Иллюстрация неизменного топологического устройства нашей души. Помните, я говорил о совершенно других вещах и – о неизвестной родине. Сейчас вы видите – выскочило слово, вы думаете, что я цитировал, я не цитировал этого вовсе, просто перекрест символических соответствий одного и того же, а не моя, скажем, эрудиция, – что я знал Мандельштама и поэтому где-то затаился, сначала сказал «неизвестная родина», а потом привел с невинным видом стихотворение. Поверьте мне, что я этого не делал. Ну а если не поверите, ваше дело. Тогда, не поверив мне, вы чего-то не узнаете о самих себе и о том, как мы устроены… Итак, вдруг – «воспоминание тела о неизменной отчизне». Значит, та неизвестная родина, которая есть родина всякого художника, – или всякий художник есть гражданин неизвестной отчизны, – как раз еще и «неизменная». Есть воспоминание тела о неизменной отчизне. Это же и – «упоение жизни». Не Рим, а место человека, то есть не построенный алтарь, а ты на волне своего живого усилия держишь все. Все, что конкретно и выполнено, реализовано, – уходит, а ты вечен. Мы вернулись к прошлой теме: очень странная непрерывность, предполагающая вечное стояние. Некоторый вечный акт, в котором нет ничего выполненного. Потому что все выполненное может уйти, и уходит.

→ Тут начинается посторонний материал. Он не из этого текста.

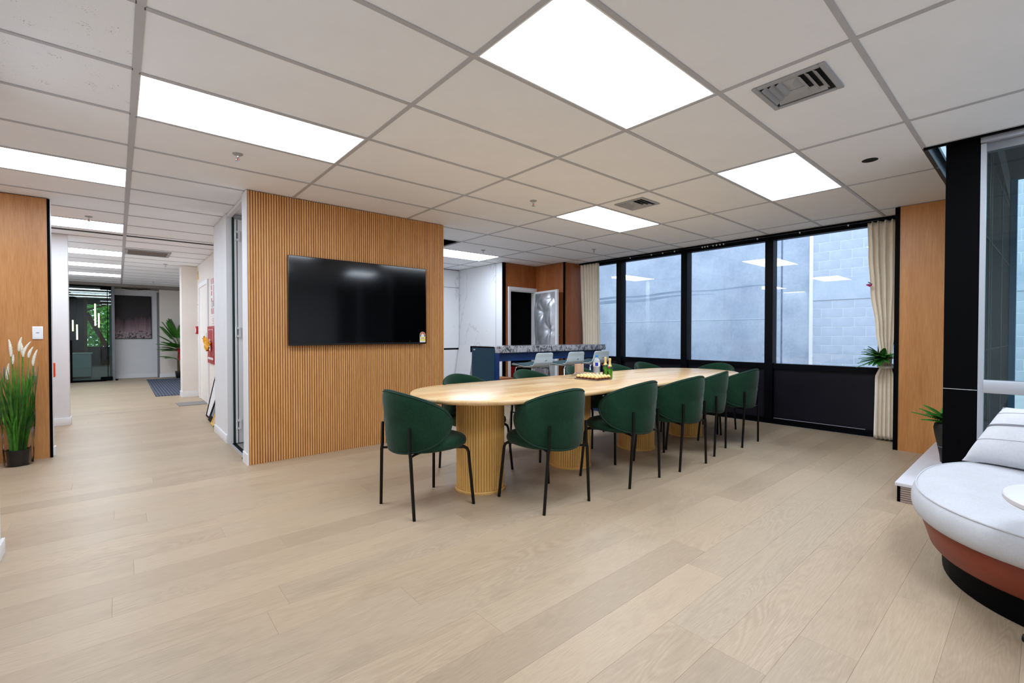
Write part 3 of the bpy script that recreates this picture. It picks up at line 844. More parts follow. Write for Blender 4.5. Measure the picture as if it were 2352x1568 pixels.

Ну, скажем, греки гремели на всю вселенную, а где их империя? Где империя Александра Македонского? А Александр Македонский живет в нашей душе по одной простой причине – потому, что они держали человеческое усилие. Им не империи нужно было строить – они усилие человеческое держали. То же самое говорят мистики о вере: предмет истинной веры есть сама вера. Я ведь тавтологии определяю – вот сейчас я определил веру так же, как перед этим определил понимание. Я сказал, что понимание есть или его нет. У него нет причин.